Царское правительство в России с 1907 по 1917 г., целых 10 лет занималось физическим истреблением пленных революционеров. Система полного удушения в централах и арестантских ротах была доведена до совершенства. Все было задергано и изнасиловано. Велико было надругательство царизма над побежденной страной, и особенно над ее сынами, взятыми в плен; протесты не помогали, вызывая только жестокие усмирения. Самоубийства во многих местах приветствовались, в других вызывали при неудаче телесное наказание. Голодовки принимали характер игры кошки с мышью, когда заключенные (как было в Вятке), голодая по 21 дню, умирали, так и не получив уступок от администрации.
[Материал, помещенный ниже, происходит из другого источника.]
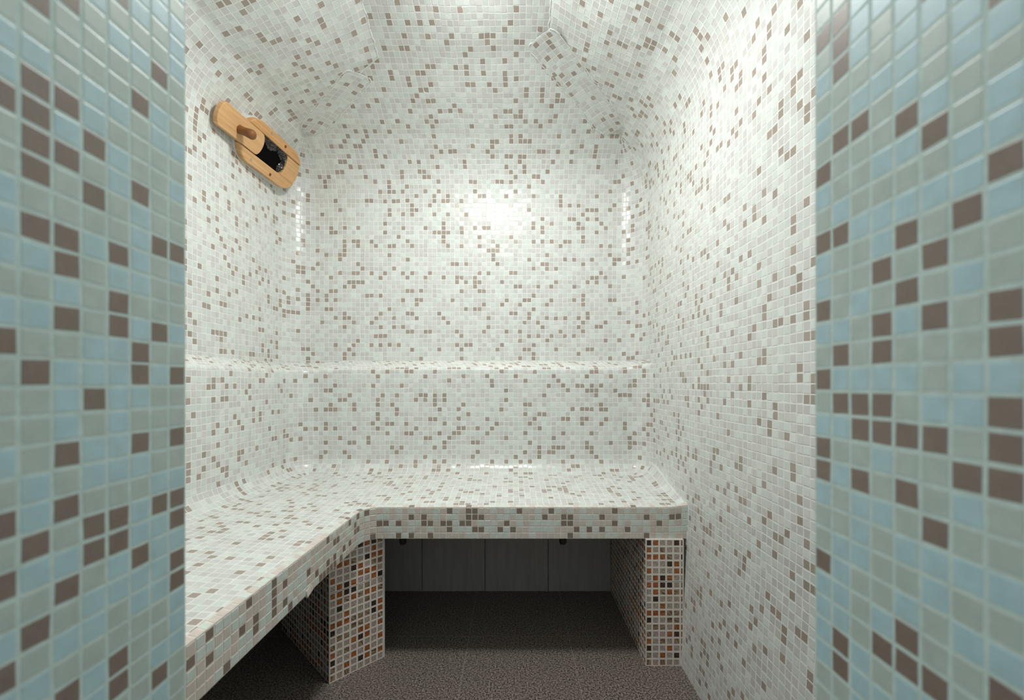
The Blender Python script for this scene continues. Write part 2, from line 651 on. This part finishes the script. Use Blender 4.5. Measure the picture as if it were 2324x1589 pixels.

Попытки к побегу карались жестоко. Побег из Екатеринославской тюрьмы, когда тут же на тюремном дворе было застрелено и заколото 29 заключенных товарищей, другие трагически-неудачные побеги из Севастопольской, Тобольской и пр. и пр. тюрем, обагренные кровью десятков убитых товарищей, заставляли только лишний раз содрогнуться всю страну ужасом бессильного и безмолвного гнева-скорби.
Поэтому многие вышедшие с каторги глядели потухшим взглядом и даже жизнь и революция не пахнули на них своим знойным дыханием, а встречены были ими как чужие.
Все силы ума и души напрягались в поиске, чем спастись, чем защищаться. Ведь и смерть бессильна оградить от оскорбления. Что из того, что тебя не тронут, ты успел убить себя. Но рядом с тобой тронули, рядом с тобой бесстыдно разложат обнаженное тело человеческое и засвистят над ним с улюлюканьем подлым бичем. Егор умер, спасая товарищей от оскорбления, но через год на Кутомарской каторге 5 человек (Лейбазон, Пухальский, Маслов, Рычков, Кириллов) должны были снова убивать себя, протестуя против возможности применения телесного наказания, а 6 (Васильев) бился в безумном, неописуемом отчаянии в руках палачей и умер под розгой.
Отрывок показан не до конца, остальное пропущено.